§ **What the task asks**:
Search the material below for the string "sink" and list each line that holds it.

--- Start ---

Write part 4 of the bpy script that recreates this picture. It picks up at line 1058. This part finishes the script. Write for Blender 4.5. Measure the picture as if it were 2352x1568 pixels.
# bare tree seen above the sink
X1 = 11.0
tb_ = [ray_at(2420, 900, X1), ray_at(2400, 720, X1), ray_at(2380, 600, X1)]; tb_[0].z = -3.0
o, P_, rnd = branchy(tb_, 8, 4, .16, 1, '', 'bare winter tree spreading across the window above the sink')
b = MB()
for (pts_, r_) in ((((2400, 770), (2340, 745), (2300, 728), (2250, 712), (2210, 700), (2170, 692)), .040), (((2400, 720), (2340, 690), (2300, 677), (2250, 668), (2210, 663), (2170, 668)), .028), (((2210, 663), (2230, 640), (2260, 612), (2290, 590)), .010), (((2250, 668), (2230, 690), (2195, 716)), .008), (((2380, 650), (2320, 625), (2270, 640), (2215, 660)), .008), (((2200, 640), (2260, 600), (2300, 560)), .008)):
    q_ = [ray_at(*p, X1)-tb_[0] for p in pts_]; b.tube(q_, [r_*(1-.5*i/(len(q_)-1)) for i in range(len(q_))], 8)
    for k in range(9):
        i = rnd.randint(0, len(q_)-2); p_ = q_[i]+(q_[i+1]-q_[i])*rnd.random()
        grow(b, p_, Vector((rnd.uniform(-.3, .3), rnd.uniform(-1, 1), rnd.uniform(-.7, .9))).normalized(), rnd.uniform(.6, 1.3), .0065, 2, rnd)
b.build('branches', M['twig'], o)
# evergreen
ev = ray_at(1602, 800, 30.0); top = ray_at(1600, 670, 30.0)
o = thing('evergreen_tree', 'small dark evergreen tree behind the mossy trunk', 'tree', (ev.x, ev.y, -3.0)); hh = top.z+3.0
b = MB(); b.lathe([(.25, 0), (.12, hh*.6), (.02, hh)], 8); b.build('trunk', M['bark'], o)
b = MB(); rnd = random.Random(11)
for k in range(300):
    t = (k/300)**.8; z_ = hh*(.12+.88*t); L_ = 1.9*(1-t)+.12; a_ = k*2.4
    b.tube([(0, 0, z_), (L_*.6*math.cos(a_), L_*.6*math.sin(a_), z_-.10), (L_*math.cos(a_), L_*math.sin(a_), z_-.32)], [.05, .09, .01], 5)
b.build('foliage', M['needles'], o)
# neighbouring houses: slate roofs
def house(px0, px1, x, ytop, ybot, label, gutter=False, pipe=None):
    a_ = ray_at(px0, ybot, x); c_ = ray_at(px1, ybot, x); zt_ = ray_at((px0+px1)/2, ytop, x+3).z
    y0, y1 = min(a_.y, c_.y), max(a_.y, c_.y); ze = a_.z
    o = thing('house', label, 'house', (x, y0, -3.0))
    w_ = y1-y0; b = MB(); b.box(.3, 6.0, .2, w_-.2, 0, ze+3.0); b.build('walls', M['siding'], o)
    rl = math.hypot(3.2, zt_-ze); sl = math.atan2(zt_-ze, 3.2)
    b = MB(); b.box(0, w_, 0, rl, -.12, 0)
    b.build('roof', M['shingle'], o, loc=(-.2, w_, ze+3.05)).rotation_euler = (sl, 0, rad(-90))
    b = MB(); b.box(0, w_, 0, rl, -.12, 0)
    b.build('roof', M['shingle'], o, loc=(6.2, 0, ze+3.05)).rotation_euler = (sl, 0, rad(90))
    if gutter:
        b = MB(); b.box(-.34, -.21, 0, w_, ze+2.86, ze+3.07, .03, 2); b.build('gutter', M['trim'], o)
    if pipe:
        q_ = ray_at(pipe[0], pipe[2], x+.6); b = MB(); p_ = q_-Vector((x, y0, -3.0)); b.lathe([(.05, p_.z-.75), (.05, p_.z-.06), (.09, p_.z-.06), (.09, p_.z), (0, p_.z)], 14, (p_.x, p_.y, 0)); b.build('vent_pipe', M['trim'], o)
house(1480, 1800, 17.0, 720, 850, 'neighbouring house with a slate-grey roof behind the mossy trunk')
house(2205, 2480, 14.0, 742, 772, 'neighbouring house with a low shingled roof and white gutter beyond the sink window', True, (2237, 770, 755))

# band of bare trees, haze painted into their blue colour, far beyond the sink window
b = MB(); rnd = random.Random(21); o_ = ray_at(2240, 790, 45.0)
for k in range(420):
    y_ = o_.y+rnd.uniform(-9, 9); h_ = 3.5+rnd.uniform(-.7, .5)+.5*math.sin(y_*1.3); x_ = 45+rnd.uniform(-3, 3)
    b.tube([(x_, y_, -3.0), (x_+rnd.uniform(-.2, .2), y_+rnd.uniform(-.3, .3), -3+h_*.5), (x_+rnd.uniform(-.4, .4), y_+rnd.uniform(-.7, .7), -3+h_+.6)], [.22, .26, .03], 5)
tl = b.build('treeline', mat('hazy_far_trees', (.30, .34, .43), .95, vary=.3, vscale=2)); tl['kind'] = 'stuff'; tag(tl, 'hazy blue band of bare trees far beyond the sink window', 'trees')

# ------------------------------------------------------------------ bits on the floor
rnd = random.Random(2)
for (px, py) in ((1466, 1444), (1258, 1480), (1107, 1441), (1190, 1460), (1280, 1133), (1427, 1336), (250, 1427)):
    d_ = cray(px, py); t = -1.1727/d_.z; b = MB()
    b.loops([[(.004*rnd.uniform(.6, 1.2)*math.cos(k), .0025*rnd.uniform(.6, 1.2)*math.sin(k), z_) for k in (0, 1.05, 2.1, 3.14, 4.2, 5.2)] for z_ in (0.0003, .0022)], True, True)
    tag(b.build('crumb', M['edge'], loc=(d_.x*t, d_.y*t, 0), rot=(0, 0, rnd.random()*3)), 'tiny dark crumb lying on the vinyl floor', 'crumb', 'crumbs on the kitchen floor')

--- End ---

§ **Output for this task**:
# bare tree seen above the sink
o, P_, rnd = branchy(tb_, 8, 4, .16, 1, '', 'bare winter tree spreading across the window above the sink')
house(2205, 2480, 14.0, 742, 772, 'neighbouring house with a low shingled roof and white gutter beyond the sink window', True, (2237, 770, 755))
# band of bare trees, haze painted into their blue colour, far beyond the sink window
tl = b.build('treeline', mat('hazy_far_trees', (.30, .34, .43), .95, vary=.3, vscale=2)); tl['kind'] = 'stuff'; tag(tl, 'hazy blue band of bare trees far beyond the sink window', 'trees')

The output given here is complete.